Fotos: @HeidelbergCement AG / Steffen Fuchs

„Wir konnten die Leichtbetonwände in hoher Sichtbetonqualität ausführen“, resümiert Bauunternehmer Helmut Kreuzer. Besonders an den Kanten der großen Fensterausschnitte war die geforderte Sichtbetonqualität für die Ausführenden eine Herausforderung. Damit dieser Leichtbeton die gewünschte Farbnuance erlangte, war im Betonwerk als leichte Gesteinskörnung für den Beton der vulkanische Zuschlag Vulkamix verwendet worden. Außerdem musste er mit Kübeln eingebracht werden, da er nicht pumpfähig ist.

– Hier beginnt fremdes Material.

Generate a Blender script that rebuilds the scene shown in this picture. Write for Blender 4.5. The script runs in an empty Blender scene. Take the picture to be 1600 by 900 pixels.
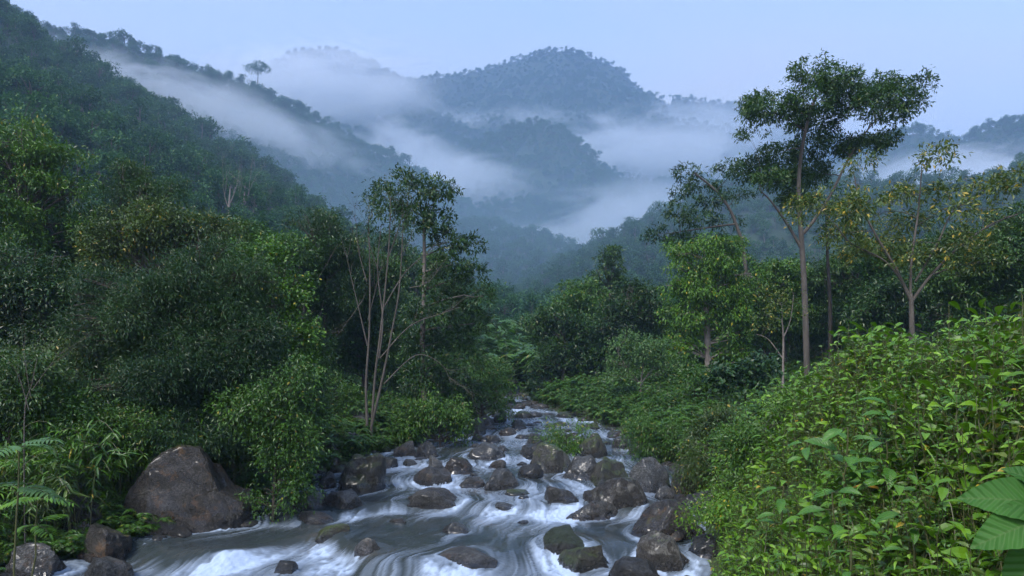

Bruno Fioretti Marquez, versierte Planer in puncto Sichtbeton, gaben die Zusammensetzung des Leichtbetons vor. Musterplatten und eine Eins-zu-eins-Musterfläche waren im Vorfeld zur Zufriedenheit von Architekten und Bauherren ausgefallen. Die Doka-Schalung wurde etwas modifiziert und bei der Betonage ließen die Planer zusätzlich Dreikantleisten für die präzise Eckausbildung der Laibungen verwenden, in die später exakt auf Maß produzierte Holzfenster eingesetzt wurden. Die behutsame Erweiterung des Schlossensembles ist ein architektonisches Meisterwerk. Auch seine Beständigkeit wird die Bedeutung für das Stadtgefüge nachhaltig unter Beweis stellen.